Problem:
Repeat the data that follows, word for word, without the images.
-- Begin Collected data --
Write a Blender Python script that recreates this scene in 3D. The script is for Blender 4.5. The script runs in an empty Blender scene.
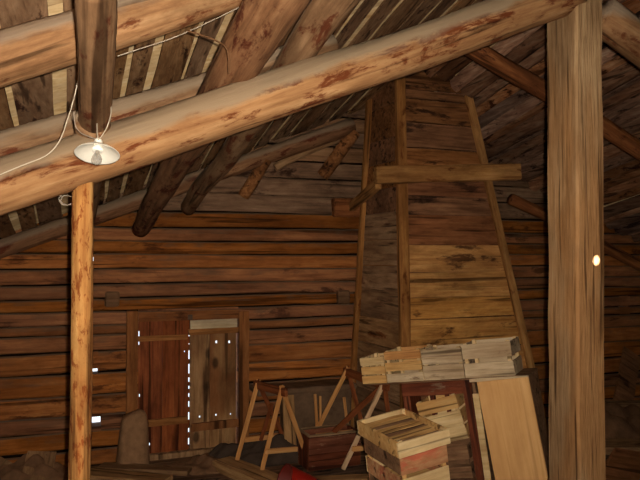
import bpy, bmesh, math, random
from mathutils import Vector, Matrix
RNG = random.Random(7)
C = bpy.context.scene.collection
SC = bpy.context.scene

# ------------------------------------------------------------------ camera
F = 660.0
YAW = math.radians(20.4)          # the camera looks to the right of the gable's normal (+Y)
PITCH = math.atan(15 / F)
EYE = Vector((0, 0, 1.65))
FW = Vector((math.sin(YAW) * math.cos(PITCH), math.cos(YAW) * math.cos(PITCH), math.sin(PITCH)))
RT = Vector((math.cos(YAW), -math.sin(YAW), 0))
UP = RT.cross(FW)
FH = Vector((math.sin(YAW), math.cos(YAW), 0))     # horizontal forward
ZV = Vector((0, 0, 1))

cam = bpy.data.cameras.new('camera')
cam.sensor_width = 36
cam.lens = F / 640 * 36
cam.clip_start = 0.02
camo = bpy.data.objects.new('camera', cam)
C.objects.link(camo)
camo.matrix_world = Matrix((
    (RT.x, UP.x, -FW.x, EYE.x), (RT.y, UP.y, -FW.y, EYE.y), (RT.z, UP.z, -FW.z, EYE.z), (0, 0, 0, 1)))
SC.camera = camo


def P(u, v, Y=None, D=None, Z=None):
    """measured sight line of the photograph met with a wall distance, a camera distance or a height"""
    d = FW * F + RT * (u - 320) + UP * (240 - v)
    if Y is not None:
        k = Y / d.y
    elif D is not None:
        k = D / d.dot(FH)
    else:
        k = (Z - EYE.z) / d.z
    return EYE + d * k


# ------------------------------------------------------------------ materials
def s(r, g, b):
    f = lambda c: (c / 255 / 12.92) if c / 255 <= 0.04045 else ((c / 255 + 0.055) / 1.055) ** 2.4
    return (f(r), f(g), f(b), 1)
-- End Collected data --
Result of the exercise:
Write a Blender Python script that recreates this scene in 3D. The script is for Blender 4.5. The script runs in an empty Blender scene.
import bpy, bmesh, math, random
from mathutils import Vector, Matrix
RNG = random.Random(7)
C = bpy.context.scene.collection
SC = bpy.context.scene

# ------------------------------------------------------------------ camera
F = 660.0
YAW = math.radians(20.4)          # the camera looks to the right of the gable's normal (+Y)
PITCH = math.atan(15 / F)
EYE = Vector((0, 0, 1.65))
FW = Vector((math.sin(YAW) * math.cos(PITCH), math.cos(YAW) * math.cos(PITCH), math.sin(PITCH)))
RT = Vector((math.cos(YAW), -math.sin(YAW), 0))
UP = RT.cross(FW)
FH = Vector((math.sin(YAW), math.cos(YAW), 0))     # horizontal forward
ZV = Vector((0, 0, 1))

cam = bpy.data.cameras.new('camera')
cam.sensor_width = 36
cam.lens = F / 640 * 36
cam.clip_start = 0.02
camo = bpy.data.objects.new('camera', cam)
C.objects.link(camo)
camo.matrix_world = Matrix((
    (RT.x, UP.x, -FW.x, EYE.x), (RT.y, UP.y, -FW.y, EYE.y), (RT.z, UP.z, -FW.z, EYE.z), (0, 0, 0, 1)))
SC.camera = camo


def P(u, v, Y=None, D=None, Z=None):
    """measured sight line of the photograph met with a wall distance, a camera distance or a height"""
    d = FW * F + RT * (u - 320) + UP * (240 - v)
    if Y is not None:
        k = Y / d.y
    elif D is not None:
        k = D / d.dot(FH)
    else:
        k = (Z - EYE.z) / d.z
    return EYE + d * k


# ------------------------------------------------------------------ materials
def s(r, g, b):
    f = lambda c: (c / 255 / 12.92) if c / 255 <= 0.04045 else ((c / 255 + 0.055) / 1.055) ** 2.4
    return (f(r), f(g), f(b), 1)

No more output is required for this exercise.